Where do the Bootcamp students come from?
This year, we have just over 100 students, twice as many as 2020. They are 60% international (40% from the USA), so we have people from all over the world. It’s a mixed group of men and women, and all ages from early twenties right up to seventies. Some have many years of ministry experience, and some are brand new to the mission field.
What’s a day like at Bootcamp?
It’s intense! After getting up, they spend about an hour and a half in prayer, led by Eric Gilmour. Then they typically have two sessions from some of the absolute best soul-winners and evangelists pouring into them. It’s at a really high level, both the spiritual and the practical, on how to have a successful evangelistic campaign ministry. And it’s seven days a week. Last year’s course was 6 months.
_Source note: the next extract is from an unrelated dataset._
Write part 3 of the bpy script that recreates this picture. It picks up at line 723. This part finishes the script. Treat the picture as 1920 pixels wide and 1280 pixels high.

This year, we’ve squeezed the same material into 3 months. The pace is relentless.
What is the aim of the training?
We want to equip these people to the level of being a lead evangelist. We want them to get to the point where, if you dropped them off anywhere in the world, they would begin to win souls, then all the way up to mobilising churches and mass campaign evangelism.
What does “practical” training mean?
It’s literally everything they’ll need, from how to pack a suitcase so your clothes don’t wrinkle, how to navigate airports, all the way to spending time behind the scenes working closely with CfaN staff in every department. We want them to understand how to organise events, how to run a ministry with integrity and efficiency, everything they need to be effective evangelists.
How do they practice what they’re learning?
There are outreaches happening all the time. Weekend outreaches on Friday and Saturday nights are intense. They’re going into bars and clubs downtown here in Orlando, preaching the Gospel to the last, the least and the lost. But in addition to the planned outreaches, these guys are unstoppable! They’re going out in the week in their own time. Recently, with just an hour of off time, some students decided to go out and have an “hour of power” – and 38 souls were saved! Every weekend, we’re seeing at least a hundred people saved.